* Recorded information
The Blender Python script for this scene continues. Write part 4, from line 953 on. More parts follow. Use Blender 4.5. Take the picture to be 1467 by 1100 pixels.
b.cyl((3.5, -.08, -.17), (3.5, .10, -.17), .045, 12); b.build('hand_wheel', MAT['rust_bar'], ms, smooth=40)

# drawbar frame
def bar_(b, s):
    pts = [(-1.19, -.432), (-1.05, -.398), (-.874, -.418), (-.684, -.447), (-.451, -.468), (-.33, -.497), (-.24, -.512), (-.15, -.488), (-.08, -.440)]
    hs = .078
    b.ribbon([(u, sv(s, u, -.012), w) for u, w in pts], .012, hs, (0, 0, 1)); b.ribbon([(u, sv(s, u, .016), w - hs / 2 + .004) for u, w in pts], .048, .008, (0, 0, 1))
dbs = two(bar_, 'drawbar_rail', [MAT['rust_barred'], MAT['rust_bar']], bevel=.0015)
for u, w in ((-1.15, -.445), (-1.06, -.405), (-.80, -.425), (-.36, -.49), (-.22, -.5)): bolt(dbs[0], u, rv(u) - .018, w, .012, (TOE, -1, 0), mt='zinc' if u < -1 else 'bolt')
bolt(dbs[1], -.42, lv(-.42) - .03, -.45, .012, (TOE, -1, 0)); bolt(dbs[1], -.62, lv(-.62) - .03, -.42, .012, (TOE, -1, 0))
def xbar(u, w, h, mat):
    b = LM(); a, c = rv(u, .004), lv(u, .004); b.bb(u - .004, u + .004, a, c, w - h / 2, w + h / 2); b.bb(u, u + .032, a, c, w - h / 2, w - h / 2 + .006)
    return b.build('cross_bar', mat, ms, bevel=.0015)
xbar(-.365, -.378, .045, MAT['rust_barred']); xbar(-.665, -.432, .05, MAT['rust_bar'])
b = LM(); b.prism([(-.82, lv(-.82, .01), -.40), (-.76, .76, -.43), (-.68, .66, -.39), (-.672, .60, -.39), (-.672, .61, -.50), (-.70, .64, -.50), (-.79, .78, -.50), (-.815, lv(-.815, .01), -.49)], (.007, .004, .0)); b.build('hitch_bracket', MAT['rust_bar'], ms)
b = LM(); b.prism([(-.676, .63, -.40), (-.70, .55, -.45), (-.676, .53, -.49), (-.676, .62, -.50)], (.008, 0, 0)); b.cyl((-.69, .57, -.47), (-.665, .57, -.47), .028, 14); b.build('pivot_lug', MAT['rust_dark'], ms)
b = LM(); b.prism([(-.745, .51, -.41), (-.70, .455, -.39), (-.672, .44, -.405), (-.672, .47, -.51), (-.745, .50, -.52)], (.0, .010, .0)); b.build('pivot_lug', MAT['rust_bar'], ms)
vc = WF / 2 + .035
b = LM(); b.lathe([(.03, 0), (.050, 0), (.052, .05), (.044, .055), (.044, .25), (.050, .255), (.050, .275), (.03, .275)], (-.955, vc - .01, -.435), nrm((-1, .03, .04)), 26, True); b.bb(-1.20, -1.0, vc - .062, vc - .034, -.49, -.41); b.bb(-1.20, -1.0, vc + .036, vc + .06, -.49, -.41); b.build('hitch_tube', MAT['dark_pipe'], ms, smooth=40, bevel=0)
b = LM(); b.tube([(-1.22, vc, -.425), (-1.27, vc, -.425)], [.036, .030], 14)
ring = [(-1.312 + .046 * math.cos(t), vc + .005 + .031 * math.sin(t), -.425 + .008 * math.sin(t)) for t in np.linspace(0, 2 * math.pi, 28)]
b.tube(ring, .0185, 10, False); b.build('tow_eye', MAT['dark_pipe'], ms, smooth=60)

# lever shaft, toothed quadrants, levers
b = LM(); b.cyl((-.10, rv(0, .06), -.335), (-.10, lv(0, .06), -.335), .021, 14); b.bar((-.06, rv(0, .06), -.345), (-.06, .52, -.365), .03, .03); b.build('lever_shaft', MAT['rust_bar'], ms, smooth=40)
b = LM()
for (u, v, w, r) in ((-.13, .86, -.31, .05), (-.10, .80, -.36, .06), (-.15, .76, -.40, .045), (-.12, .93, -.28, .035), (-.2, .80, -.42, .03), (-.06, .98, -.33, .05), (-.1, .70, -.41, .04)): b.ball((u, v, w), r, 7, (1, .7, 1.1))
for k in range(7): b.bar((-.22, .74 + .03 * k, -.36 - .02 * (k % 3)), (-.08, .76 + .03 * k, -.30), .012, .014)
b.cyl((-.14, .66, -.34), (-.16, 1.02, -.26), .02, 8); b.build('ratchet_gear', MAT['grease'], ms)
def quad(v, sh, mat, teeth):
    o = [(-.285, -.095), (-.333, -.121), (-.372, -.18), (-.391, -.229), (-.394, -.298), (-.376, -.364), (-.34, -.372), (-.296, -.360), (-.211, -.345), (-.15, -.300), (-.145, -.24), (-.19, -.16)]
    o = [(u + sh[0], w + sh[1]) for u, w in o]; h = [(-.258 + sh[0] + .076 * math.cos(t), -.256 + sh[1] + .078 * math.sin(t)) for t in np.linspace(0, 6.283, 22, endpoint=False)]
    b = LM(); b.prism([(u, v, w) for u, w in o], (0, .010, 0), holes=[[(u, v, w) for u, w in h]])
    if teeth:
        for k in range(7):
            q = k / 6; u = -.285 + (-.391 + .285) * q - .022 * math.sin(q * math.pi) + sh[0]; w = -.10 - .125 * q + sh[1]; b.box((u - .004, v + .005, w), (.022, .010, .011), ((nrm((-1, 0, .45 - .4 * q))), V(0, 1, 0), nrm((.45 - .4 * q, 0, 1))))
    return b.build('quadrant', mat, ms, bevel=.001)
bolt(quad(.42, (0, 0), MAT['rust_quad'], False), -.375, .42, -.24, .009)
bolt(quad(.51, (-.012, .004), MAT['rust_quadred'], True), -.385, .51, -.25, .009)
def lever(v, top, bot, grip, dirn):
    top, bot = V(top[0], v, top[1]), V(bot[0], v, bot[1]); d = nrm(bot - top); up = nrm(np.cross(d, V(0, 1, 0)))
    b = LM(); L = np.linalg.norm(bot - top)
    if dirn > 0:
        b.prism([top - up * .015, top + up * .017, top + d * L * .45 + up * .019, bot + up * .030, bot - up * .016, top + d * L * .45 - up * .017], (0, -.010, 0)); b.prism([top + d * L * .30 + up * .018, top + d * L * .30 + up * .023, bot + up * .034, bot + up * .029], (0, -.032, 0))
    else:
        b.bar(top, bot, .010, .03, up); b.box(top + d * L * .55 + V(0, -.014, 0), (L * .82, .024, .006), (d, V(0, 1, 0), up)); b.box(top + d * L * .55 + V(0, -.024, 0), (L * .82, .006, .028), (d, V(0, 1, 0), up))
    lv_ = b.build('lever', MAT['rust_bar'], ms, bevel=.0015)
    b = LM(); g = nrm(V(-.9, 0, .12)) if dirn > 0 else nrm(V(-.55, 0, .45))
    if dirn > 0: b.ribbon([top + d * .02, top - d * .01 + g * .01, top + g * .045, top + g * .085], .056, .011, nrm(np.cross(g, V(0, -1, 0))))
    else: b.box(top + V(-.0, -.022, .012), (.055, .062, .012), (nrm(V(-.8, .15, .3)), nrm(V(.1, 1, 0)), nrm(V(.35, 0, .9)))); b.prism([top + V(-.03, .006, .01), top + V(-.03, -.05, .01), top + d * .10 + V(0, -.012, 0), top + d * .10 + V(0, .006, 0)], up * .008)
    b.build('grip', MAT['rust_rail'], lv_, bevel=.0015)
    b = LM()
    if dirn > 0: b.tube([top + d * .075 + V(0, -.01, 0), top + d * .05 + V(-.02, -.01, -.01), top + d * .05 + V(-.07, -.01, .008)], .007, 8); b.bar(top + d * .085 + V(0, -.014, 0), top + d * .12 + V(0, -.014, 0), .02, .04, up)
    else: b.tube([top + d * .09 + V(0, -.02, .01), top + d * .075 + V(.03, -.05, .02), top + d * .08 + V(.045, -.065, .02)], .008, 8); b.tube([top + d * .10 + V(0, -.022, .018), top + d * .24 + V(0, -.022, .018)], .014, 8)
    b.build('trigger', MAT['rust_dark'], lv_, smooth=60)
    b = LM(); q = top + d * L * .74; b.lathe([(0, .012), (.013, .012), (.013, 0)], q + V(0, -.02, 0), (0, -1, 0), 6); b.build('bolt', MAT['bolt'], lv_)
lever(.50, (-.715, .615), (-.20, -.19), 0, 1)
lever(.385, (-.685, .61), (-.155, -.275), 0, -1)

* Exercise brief
Each line from the top of the material above through the line with "b.cyl((3.5, -.08, -.17), (3.5, .10, -.17), .045, 12);" must be echoed exactly, and no other line.

* Answer for this exercise
The Blender Python script for this scene continues. Write part 4, from line 953 on. More parts follow. Use Blender 4.5. Take the picture to be 1467 by 1100 pixels.
b.cyl((3.5, -.08, -.17), (3.5, .10, -.17), .045, 12); b.build('hand_wheel', MAT['rust_bar'], ms, smooth=40)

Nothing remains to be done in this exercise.